East Derry SDLP Assembly Member John Dallat who has backed the campaign by the Northern Ireland Council for Voluntary Action (NICVA) to develop a robust and effective anti-poverty strategy.

He said:

The SDLP is indebted to NICVA for the support they have given to the voluntary sector over many years and in particular their concern for people affected by poverty and inequality issues.

A recent survey entitled the ‘Bare Necessities’ showed that 30% of households headed by SDLP supporters were poor. These are people who solidly supported the campaign of non-violence down through the years. They backed the Good Friday Agreement and the whole drive for equality. Government needs to reward them and all other people experiencing poverty by putting in place a proper strategy to deliver and this they have failed to do.

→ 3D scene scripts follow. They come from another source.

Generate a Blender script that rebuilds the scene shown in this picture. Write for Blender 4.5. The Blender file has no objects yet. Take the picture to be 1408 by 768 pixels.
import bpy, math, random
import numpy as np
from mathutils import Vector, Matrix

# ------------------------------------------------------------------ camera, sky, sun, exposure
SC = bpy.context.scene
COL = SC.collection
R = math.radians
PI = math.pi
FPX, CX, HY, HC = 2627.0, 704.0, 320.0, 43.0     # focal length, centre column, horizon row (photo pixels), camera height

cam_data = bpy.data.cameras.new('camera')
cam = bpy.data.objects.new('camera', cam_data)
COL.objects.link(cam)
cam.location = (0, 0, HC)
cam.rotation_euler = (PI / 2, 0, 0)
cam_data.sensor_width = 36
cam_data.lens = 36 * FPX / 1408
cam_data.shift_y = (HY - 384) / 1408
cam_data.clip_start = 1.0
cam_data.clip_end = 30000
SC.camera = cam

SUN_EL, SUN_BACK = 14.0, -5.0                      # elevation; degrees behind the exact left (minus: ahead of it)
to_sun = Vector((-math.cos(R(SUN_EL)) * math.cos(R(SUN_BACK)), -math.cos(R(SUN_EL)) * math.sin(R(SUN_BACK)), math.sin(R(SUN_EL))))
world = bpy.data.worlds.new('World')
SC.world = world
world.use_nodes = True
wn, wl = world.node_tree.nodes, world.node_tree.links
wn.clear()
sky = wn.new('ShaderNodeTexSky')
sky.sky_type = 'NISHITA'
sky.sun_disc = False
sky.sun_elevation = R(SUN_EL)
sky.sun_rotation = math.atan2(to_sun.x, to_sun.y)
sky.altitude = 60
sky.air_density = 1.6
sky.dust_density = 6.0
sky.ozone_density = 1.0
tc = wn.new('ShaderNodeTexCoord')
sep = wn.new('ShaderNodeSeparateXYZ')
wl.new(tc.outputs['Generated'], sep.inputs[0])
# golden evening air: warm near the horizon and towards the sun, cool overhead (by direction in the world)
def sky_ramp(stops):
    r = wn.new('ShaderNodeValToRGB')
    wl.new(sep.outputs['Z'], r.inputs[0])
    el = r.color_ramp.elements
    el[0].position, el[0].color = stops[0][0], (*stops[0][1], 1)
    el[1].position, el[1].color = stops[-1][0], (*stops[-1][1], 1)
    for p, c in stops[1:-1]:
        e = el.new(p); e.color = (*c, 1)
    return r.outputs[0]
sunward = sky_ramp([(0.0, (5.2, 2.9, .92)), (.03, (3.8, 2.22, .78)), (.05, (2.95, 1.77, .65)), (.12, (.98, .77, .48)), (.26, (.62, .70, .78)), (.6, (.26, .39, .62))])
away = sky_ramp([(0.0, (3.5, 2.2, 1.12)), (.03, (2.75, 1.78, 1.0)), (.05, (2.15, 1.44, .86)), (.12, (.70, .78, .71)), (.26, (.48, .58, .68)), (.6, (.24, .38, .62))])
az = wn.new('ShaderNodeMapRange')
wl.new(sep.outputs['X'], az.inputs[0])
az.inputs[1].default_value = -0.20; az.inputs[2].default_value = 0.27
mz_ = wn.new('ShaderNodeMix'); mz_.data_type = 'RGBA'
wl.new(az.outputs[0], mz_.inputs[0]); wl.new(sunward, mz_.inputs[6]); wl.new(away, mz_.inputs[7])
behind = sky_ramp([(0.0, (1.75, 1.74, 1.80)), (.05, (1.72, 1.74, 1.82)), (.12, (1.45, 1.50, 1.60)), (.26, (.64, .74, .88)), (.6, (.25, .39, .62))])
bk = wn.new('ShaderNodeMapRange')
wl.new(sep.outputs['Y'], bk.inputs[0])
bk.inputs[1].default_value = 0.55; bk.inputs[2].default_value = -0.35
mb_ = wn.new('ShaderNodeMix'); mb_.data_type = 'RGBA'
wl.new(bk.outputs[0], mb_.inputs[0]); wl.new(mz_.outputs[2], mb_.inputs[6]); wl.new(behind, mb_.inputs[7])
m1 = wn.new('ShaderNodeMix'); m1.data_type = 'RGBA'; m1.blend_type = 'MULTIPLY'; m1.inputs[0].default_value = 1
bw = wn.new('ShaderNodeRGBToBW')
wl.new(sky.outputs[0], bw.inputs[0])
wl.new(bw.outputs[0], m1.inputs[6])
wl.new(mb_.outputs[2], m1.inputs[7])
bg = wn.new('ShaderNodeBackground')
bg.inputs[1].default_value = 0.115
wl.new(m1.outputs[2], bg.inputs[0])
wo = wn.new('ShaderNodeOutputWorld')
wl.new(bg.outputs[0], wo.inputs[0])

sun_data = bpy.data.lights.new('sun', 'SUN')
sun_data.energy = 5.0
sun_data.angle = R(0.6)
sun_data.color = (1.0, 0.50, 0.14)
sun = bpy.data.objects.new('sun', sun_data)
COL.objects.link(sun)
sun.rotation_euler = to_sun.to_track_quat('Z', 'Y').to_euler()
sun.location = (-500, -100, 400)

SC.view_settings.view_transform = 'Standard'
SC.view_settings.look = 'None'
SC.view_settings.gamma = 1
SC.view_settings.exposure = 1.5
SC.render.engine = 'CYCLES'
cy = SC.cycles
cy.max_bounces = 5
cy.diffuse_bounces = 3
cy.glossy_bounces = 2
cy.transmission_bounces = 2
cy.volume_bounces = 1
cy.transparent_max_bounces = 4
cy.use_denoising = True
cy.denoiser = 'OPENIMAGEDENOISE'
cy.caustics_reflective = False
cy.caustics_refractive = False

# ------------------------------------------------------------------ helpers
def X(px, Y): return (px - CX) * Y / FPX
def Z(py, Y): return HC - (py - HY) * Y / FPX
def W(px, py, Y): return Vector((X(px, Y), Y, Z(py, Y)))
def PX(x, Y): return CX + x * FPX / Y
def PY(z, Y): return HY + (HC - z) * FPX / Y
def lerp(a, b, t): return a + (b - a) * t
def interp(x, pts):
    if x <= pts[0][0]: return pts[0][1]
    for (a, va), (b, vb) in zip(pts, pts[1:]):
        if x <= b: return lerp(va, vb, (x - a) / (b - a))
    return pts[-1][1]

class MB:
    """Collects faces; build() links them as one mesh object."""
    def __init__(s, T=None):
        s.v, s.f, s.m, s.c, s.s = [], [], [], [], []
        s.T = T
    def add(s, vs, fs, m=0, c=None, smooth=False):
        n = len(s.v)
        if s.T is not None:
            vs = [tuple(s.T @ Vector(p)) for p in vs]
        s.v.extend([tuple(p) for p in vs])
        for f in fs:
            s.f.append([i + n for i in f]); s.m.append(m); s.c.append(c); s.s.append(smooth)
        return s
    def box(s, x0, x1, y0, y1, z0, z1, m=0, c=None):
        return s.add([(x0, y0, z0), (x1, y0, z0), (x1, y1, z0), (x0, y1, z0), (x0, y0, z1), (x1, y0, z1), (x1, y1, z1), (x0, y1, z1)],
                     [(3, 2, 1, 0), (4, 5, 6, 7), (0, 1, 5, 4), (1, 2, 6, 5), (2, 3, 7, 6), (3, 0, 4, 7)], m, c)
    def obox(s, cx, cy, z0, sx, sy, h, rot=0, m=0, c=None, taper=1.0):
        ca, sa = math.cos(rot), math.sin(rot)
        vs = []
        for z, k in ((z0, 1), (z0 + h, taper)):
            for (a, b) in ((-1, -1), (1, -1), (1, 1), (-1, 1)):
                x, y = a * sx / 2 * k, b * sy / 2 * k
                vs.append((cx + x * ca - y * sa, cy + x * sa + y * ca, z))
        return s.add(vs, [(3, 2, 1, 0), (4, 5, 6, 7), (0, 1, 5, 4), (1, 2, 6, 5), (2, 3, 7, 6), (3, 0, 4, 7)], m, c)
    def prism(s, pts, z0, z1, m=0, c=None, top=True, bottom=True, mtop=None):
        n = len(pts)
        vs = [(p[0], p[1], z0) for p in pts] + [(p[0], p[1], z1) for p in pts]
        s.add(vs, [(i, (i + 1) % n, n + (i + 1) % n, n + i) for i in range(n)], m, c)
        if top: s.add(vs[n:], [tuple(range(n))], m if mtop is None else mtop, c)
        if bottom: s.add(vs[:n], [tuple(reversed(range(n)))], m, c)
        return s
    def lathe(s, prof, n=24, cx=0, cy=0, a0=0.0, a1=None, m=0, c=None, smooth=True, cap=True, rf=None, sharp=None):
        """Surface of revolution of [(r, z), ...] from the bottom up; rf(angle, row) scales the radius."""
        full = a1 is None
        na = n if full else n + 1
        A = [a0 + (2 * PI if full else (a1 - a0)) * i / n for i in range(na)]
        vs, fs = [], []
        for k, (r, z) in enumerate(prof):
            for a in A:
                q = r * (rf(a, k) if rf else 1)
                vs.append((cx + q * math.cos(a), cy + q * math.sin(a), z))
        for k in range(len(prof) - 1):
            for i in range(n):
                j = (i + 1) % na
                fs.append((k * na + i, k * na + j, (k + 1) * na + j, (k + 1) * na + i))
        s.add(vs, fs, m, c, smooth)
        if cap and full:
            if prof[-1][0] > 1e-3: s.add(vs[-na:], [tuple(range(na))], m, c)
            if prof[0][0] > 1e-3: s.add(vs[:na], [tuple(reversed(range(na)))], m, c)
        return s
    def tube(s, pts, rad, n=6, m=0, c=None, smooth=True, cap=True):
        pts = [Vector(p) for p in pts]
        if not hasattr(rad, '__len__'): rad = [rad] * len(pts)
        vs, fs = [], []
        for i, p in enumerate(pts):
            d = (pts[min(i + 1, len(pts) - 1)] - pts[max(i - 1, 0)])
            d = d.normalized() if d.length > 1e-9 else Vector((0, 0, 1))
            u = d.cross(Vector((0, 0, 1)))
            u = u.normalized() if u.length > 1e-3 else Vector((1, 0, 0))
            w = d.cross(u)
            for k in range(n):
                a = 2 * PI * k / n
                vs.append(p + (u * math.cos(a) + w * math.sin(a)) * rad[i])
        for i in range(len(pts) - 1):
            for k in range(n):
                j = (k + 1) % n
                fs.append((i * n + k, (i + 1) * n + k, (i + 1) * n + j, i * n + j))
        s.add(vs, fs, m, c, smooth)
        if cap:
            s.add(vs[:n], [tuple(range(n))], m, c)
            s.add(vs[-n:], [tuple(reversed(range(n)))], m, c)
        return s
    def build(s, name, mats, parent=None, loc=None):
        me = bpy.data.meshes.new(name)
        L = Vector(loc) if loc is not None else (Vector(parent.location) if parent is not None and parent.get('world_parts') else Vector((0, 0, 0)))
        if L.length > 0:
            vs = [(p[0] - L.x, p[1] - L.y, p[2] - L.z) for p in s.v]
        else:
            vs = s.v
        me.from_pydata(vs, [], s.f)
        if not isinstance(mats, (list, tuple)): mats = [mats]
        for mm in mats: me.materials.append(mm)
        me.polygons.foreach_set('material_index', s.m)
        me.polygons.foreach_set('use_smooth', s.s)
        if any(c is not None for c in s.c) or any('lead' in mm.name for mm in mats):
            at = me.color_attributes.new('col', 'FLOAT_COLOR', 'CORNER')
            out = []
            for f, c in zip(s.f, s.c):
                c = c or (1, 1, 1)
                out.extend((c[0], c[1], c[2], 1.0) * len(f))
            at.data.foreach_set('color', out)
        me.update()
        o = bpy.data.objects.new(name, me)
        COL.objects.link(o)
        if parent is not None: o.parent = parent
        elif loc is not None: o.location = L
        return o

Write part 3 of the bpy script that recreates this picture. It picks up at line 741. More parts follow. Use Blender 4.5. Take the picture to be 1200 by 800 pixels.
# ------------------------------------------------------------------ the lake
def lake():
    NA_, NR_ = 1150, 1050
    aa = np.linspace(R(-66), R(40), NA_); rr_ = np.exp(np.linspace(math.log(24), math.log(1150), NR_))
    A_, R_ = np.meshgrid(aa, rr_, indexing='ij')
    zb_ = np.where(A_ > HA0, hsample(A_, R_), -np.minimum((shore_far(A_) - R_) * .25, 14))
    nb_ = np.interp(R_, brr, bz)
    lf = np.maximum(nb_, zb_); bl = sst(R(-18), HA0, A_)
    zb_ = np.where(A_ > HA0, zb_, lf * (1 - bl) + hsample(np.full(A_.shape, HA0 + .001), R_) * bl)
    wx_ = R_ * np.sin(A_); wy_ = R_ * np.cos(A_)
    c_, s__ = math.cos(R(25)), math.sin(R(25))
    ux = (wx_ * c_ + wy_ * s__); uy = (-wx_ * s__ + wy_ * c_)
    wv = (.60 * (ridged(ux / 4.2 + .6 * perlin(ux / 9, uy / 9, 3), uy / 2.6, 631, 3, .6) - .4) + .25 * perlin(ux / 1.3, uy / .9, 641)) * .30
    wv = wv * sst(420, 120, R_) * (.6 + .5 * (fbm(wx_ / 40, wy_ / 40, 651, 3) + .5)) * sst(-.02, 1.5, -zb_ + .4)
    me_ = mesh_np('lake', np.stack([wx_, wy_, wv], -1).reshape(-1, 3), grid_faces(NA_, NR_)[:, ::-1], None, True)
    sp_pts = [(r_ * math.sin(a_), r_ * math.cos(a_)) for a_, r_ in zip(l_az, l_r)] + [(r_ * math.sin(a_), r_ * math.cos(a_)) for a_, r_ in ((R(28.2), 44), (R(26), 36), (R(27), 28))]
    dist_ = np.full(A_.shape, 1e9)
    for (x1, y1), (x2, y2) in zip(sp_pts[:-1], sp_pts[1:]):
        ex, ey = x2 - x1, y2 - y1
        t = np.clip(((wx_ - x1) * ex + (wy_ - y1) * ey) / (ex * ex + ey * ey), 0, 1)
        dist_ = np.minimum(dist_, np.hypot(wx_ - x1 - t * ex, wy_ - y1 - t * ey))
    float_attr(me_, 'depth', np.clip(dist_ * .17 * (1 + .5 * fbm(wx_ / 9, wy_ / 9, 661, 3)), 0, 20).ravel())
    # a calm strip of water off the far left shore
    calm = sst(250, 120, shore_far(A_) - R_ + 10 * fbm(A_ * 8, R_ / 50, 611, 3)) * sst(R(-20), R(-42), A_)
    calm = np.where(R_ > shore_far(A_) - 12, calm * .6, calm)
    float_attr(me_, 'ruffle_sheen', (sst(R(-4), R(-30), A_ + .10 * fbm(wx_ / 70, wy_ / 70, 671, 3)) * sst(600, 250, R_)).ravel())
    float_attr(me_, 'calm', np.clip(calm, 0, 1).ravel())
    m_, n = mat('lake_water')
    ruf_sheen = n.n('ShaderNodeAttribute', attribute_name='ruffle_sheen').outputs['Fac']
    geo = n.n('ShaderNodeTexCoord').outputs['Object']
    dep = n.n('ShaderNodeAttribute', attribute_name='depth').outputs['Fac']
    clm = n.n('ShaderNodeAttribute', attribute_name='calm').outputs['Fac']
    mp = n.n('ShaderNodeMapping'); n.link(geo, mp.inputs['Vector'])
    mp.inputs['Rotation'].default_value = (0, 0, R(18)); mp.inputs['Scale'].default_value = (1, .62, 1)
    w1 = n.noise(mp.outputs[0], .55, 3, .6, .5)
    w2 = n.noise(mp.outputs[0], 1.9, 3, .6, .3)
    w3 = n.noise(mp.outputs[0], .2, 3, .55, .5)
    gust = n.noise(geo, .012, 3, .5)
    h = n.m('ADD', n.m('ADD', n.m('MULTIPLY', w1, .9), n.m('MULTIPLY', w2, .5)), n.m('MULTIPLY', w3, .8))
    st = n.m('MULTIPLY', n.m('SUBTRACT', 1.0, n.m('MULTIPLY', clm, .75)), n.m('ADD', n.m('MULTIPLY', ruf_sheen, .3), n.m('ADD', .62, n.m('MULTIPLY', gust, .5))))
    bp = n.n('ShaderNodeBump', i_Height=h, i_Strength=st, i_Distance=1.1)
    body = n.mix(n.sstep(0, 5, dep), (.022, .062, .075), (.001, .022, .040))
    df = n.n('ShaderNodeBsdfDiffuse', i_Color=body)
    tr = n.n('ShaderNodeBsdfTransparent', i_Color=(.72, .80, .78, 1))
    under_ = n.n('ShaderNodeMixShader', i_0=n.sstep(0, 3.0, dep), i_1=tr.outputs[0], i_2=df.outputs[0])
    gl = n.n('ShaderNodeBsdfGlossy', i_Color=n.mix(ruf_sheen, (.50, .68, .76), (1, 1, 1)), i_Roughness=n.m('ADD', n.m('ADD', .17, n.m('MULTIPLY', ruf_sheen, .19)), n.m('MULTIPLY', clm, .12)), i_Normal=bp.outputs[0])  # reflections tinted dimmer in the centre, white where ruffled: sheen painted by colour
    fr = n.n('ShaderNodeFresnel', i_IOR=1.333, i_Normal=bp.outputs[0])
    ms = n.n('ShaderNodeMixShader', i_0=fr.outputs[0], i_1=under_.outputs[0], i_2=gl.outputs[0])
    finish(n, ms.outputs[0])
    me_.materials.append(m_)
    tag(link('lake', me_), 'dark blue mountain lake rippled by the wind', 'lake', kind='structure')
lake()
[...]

Shamefully government proposals for an anti-poverty strategy contain no targets, no commitment to a proper budget to combat poverty, no analysis of the causes of poverty and no action to tackle the unacceptable gap between the rich and the poor in our society. This is the view of NICVA and the SDLP is in total agreement with them.

Time and time again we have argued that education is the most powerful tool that anyone can have to disarm poverty yet we are still struggling with more than 20% of the adult population not able to read and write at the lowest level needed to hold down a job or interpret basic instructions. Money needed to support community education has been withdrawn. Centres like ‘Hands that Talk’ in Dungiven which has brought new independence and new hope to the deaf has not escaped as government has taken its eyes off the ball as the bullyboys in paramilitary gangs continue to hog the headlines and the attention of government.

In my own constituency of East Derry health, employment and social deprivation rank unacceptably high and need the benefits of a proper strategy. Low wages, the increasing gap between the rich and the poor, the lack of comprehensive childcare and an acute shortage of social housing are only a few of the issues which are not being taken seriously by a direct rule regime which is no substitute for a local assembly dedicated and resourced to end the shocking poverty scandal.

The SDLP has a long and proud record of fighting for the rights or ordinary people who are all too often the forgotten victims of three decades of turmoil when so many people lost their lives and public funds which should have gone to alleviating social deprivation was spent on security.